Lavender builds a brief theology of preaching in the third chapter. Here he moves the reader to understand that preaching is more than simply regurgitating the results of Bible study, but it is a performative act in which the clear content of Scripture is presented clearly as a message of good news to a particular audience. However, Lavender cautions against preaching turning into a performance: “[The preacher] has not been called to entertain or mesmerize his listeners.” Instead, he should seek to reprove, rebuke and exhort. Scripture is to be the center of the preaching, because it is the message of Scripture not the charisma of the messenger that is intended to reshape the lives of the listening congregation. In this chapter, Lavender also considers some elements of preaching that are unique to an African American context. He evaluates both the strengths and pitfalls of “whooping” (“when the preacher’s words begin taking on a musical quality”) and “participatory proclamation” where the congregation is vocal in response to the preacher’s message. The purpose of this chapter is to frame a vision for expository preaching within the particular contours of the African American context.

Chapter Four closes the body of this brief volume by discussing the ever important search for relevance in preaching. In this chapter the author skims the surface of postmodernism, providing a critique that should keep the biblically informed from delving into the allure of epistemology murkiness. Lavender also discusses the importance and dangers of contextualization, which functions as further buttressing against a full-throated Black Liberation theology. Lavender urges his readers to contextual well, but cautiously. Seeking to apply the Scriptures to the lives of the hearers without diminishing the central message and authority of the Word itself is a challenge that every faithful preacher must navigate carefully.
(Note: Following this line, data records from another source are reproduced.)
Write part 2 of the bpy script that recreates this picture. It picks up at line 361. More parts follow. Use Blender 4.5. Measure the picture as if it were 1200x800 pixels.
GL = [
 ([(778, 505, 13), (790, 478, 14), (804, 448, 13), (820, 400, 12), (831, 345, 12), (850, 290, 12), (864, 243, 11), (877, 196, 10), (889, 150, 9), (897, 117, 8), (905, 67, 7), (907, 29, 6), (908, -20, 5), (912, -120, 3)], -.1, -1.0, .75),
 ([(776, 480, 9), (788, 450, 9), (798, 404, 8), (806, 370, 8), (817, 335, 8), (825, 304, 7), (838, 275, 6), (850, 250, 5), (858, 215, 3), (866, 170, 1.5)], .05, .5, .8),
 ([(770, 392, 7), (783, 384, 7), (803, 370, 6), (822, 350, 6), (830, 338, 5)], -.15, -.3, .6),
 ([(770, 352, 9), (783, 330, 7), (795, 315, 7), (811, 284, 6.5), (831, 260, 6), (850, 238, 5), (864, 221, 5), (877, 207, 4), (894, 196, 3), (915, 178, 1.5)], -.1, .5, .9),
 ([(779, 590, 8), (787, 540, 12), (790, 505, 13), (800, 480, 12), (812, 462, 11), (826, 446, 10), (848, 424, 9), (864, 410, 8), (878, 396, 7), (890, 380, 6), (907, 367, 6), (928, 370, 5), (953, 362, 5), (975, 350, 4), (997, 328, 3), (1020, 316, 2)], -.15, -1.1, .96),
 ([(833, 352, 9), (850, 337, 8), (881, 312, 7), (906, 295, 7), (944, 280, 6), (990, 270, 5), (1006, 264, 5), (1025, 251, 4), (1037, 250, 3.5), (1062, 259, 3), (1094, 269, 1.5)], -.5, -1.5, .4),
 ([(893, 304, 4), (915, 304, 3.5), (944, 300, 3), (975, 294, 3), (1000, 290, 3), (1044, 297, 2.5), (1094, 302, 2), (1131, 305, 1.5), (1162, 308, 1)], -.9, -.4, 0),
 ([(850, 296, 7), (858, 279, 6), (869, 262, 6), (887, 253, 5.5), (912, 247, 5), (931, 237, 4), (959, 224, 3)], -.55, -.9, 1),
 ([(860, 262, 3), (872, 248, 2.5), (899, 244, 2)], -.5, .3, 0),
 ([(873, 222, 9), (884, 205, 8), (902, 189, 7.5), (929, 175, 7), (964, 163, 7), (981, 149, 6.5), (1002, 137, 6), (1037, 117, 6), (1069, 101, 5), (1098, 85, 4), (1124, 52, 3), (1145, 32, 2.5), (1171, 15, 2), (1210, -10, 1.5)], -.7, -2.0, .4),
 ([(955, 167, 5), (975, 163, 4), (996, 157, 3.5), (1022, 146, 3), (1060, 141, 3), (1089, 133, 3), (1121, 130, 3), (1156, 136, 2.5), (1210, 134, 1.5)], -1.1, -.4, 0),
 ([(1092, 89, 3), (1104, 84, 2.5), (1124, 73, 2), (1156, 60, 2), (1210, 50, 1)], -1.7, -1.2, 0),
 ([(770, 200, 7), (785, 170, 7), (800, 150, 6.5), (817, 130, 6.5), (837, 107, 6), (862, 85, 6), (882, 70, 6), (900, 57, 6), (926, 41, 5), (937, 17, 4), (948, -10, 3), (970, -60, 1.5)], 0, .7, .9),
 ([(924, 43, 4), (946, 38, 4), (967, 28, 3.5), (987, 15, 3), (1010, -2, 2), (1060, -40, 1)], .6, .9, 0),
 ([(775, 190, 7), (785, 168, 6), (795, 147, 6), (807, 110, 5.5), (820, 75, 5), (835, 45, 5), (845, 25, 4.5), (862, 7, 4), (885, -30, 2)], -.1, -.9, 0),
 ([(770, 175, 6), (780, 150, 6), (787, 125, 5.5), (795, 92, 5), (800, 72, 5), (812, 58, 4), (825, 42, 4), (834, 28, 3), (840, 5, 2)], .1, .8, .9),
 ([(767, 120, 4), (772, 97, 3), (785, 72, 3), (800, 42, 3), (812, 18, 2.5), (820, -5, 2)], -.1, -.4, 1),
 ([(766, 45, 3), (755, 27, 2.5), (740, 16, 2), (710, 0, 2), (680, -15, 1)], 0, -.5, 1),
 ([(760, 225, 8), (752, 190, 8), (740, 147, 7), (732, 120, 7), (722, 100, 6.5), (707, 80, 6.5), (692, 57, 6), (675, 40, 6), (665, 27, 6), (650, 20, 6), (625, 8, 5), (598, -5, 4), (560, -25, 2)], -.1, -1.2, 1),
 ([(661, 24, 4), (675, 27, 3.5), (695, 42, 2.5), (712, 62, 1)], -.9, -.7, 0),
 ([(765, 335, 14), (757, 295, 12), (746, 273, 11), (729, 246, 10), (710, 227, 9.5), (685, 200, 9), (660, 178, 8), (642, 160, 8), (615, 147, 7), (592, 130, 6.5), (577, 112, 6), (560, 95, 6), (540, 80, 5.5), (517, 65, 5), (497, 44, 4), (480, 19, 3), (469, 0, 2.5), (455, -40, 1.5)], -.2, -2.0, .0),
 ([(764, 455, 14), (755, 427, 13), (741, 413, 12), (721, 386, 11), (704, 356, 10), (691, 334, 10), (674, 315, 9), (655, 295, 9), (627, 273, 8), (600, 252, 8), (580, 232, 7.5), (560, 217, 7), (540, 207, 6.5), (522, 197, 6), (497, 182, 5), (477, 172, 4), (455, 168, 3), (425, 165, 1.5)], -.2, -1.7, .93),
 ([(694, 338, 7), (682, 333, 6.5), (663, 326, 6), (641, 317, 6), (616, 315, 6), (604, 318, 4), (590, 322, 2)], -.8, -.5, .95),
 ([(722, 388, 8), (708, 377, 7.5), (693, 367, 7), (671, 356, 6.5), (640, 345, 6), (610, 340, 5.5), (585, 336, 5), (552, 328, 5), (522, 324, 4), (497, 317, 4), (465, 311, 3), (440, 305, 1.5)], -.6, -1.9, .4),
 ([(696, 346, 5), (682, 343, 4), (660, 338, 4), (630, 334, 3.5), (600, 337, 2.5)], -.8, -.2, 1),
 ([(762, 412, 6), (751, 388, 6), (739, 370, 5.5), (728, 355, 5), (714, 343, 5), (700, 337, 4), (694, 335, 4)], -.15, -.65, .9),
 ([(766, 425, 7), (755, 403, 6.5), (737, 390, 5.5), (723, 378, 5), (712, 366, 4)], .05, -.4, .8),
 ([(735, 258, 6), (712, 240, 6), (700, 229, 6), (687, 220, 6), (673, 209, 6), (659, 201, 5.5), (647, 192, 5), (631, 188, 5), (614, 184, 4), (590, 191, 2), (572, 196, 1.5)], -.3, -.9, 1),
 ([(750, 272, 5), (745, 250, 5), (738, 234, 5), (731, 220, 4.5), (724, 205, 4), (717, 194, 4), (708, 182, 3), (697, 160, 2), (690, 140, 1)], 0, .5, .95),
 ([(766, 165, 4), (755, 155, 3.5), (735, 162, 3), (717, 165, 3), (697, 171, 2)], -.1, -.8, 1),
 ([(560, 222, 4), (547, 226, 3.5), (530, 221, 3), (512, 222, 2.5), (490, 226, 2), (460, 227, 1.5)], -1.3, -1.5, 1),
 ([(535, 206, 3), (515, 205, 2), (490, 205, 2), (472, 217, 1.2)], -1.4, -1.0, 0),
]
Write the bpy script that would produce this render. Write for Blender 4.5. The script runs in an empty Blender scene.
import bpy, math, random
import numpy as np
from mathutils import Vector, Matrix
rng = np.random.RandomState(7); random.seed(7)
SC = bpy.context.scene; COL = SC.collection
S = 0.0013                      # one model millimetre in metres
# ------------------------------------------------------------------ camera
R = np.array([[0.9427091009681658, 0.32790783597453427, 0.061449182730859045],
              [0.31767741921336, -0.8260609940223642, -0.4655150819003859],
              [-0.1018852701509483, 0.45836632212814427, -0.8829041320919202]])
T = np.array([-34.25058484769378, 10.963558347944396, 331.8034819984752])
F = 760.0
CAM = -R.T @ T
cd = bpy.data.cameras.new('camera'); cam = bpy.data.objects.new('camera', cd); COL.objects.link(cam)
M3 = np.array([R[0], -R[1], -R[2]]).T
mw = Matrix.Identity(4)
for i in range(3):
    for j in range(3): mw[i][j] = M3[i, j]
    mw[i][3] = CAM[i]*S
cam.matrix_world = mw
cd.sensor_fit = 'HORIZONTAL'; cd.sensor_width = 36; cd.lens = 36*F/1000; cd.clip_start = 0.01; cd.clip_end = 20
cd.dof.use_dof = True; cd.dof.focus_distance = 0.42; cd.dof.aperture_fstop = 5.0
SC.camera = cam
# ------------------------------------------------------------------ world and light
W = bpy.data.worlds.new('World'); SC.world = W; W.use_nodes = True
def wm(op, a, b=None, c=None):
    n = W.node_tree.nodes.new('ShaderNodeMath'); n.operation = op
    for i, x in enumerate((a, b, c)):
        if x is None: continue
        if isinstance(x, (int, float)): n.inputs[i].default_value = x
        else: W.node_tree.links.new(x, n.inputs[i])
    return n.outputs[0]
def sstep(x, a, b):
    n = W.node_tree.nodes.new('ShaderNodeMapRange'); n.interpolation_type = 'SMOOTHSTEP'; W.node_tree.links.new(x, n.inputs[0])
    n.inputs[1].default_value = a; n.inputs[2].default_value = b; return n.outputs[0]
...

Lavender provides sound advice for his audience. This chapter concludes with a question an answer section, with a variety of seasoned African American preachers explaining their approach to the craft of preaching.


At under 100 pages of text, this is the sort of resource that could be useful in mentoring prospective young preachers in any context, but particularly within an African American context.

One of the clear messages that I received from this volume as a white evangelical Christian is that within the African American context, Aaron Lavender has the same concerns about biblical fidelity and faithfulness to the message of Scripture that I have had in a predominately white context. As we continue to work toward racial reconciliation, this makes it clear that conservative Christians of various ethnicities should be able to work together in the common cause of redemption of biblical preaching, even when styles and techniques differ.

Finally, this is an important book that should be read across ethnic lines. Within the African American context, it will provide a focused critique and corrective to possible errors. Within the majority evangelical context, it has the potential to provide an introductory understanding to some of the distinctive aspects of African American preaching (like “whooping” and congregational response), which can seem distracting initially, but which have a historical and theological foundation within that tradition. If you are a white evangelical seeking to be a bridge builder to theologically aligned African Americans in your community, this book will help you understand their context better.

Note: I received a gratis copy of this volume from the publisher with no expectation of a positive review.